No. 150.
Mr. Pendleton to Mr. Bayard
Legation of
the United States,
Berlin, November 16, 1885.
(Received November 30.)
No. 114.]
Sir: I inclose herewith an article, with
translation, from the Staatsburger Zeitung, of this city, of the 15th
instant.
It has no special significance except as showing the views taken by very many
Germans of the power of expulsion, and its reasonable exercise in the given
cases.
It is hardly necessary to say that the correspondent speaks for himself
alone, and that I am responsible for nothing except the statement of the
number of cases in the neighborhood of Föhr, in which my intervention was at
that time sought.
Inclosed herewith I also transmit an article, with translation, from the
Berlin Preussische Zeitung of the 13th instant.
I am, &c.,
[Inclosure 1 in No.
114.—Translation.]
Extract from the Staatsburger Zeitung of Sunday,
November 15.
In relation to the expulsion of German-American citizens, the Berlin
correspondent of the Breslau Morning Zeitung, who has spent some years
in the United States, writes the following:
According to information from the island Föhr, fifteen German-Americans
have suddenly received the order to leave. This news was all the more
calculated to excite great uneasiness among the ten thousand
German-Americans who again live in Germany, because they see the
numerous expulsions of the subjects of other nationalities. In order to
come to the truth of the matter I visited the American minister, Mr.
Pendleton, and asked for information. Whilst the minister declared that
he did not know the number of notices of expulsion, he said also that
his intervention had been sought in four cases only; that is, in other
words, that notices have in fact been given in four cases only, for
never has a notice of expulsion been given to an American without his
claiming the intervention of the minister, and that coincides with my
information from other sources. With this statement vanishes also the
exaggeration of the report, for these four cases are announced not from
Föhr alone, but from the neighborhood of Föhr. From the islands and the
coasts young men can easily emigrate to America. It is very possible
that these four men have returned at the same time and attract some
attention. In any case these events in the north of Germany have been
repeated nowhere else.

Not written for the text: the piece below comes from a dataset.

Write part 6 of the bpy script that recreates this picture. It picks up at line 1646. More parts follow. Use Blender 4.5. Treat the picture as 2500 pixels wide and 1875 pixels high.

And it can be said in the most certain manner
that here is no question of a new system; but that a fact which has
happened occasionally for years has attracted special attention because
of the time at which it happened, and has been immoderately exaggerated.
The new American minister, even [Page 311] in the short time he has been in Berlin, has experienced, as his
predecessors, Bancroft, Kasson, Taylor, Sargent, &c., were
accustomed to say, that the German Government shows no disposition to he
especially hard on German-Americans. Questions usually arise in relation
to those who have not performed their military duty. Political suspects
must expect to be treated more sharply.
Young German-Americans are usually given the choice, either to return to
America or to perform the duties here of a German subject, if they draw
special attention to themselves. The so-called Bancroft treaty, which
regulates this subject, provides that the German who has become an
American citizen and then returns to Germany, shall be considered an
American citizen for two years, but afterwards shall be held to be a
German subject again. This provision, clear as it seems to be, is
subject to question, and has given rise to differences of opinion as to
its meaning. Whilst Germany claims that the native German who acquires
American naturalization becomes again a German after two years, America
asserts that even after the lapse of two years there is needed some
especial indication of his surrender of his American citizenship, and
out of this spring up many differences. But they have always been in
some way reconciled. That a young German, who shortly before he is
required to enter the army, leaves Germany, and returns immediately
after the lapse of five years, which are necessary for American
naturalization, to snap his fingers in the face of the Government,
should be held either to perform his military duty here or to return to
America, even the American papers find entirely right. They are not mild
in their judgment over those who wish to enjoy the rights of citizenship
in two nations and to perform the duties of citizenship in neither. They
have no sympathy with those of whom they with right declare that they
would be just as ready to claim German protection if it would avail to
screen them from the perfarmance of a duty to the United States. The
four cases on the island Föhr are not distinguishable from those
described above. Up to this time nothing has been determined as to
them.
[Inclosure 2 in No.
114.—Translation.]
Extract from the Berlin Preussische Zeitung of
November 13, 1885.
[November 13,
1885]
the settlement of foreigners.
In North Schleswig, an old ordinance against the settlement of foreigners
has been again enforced. The landrath of the district Hardesleben has
given notice that the decree of the 5th November, 1841, is still in
force, according to which no foreigner can settle in any circuit of the
district without official sanction, or even take up a temporary
residence in any circuit without permission.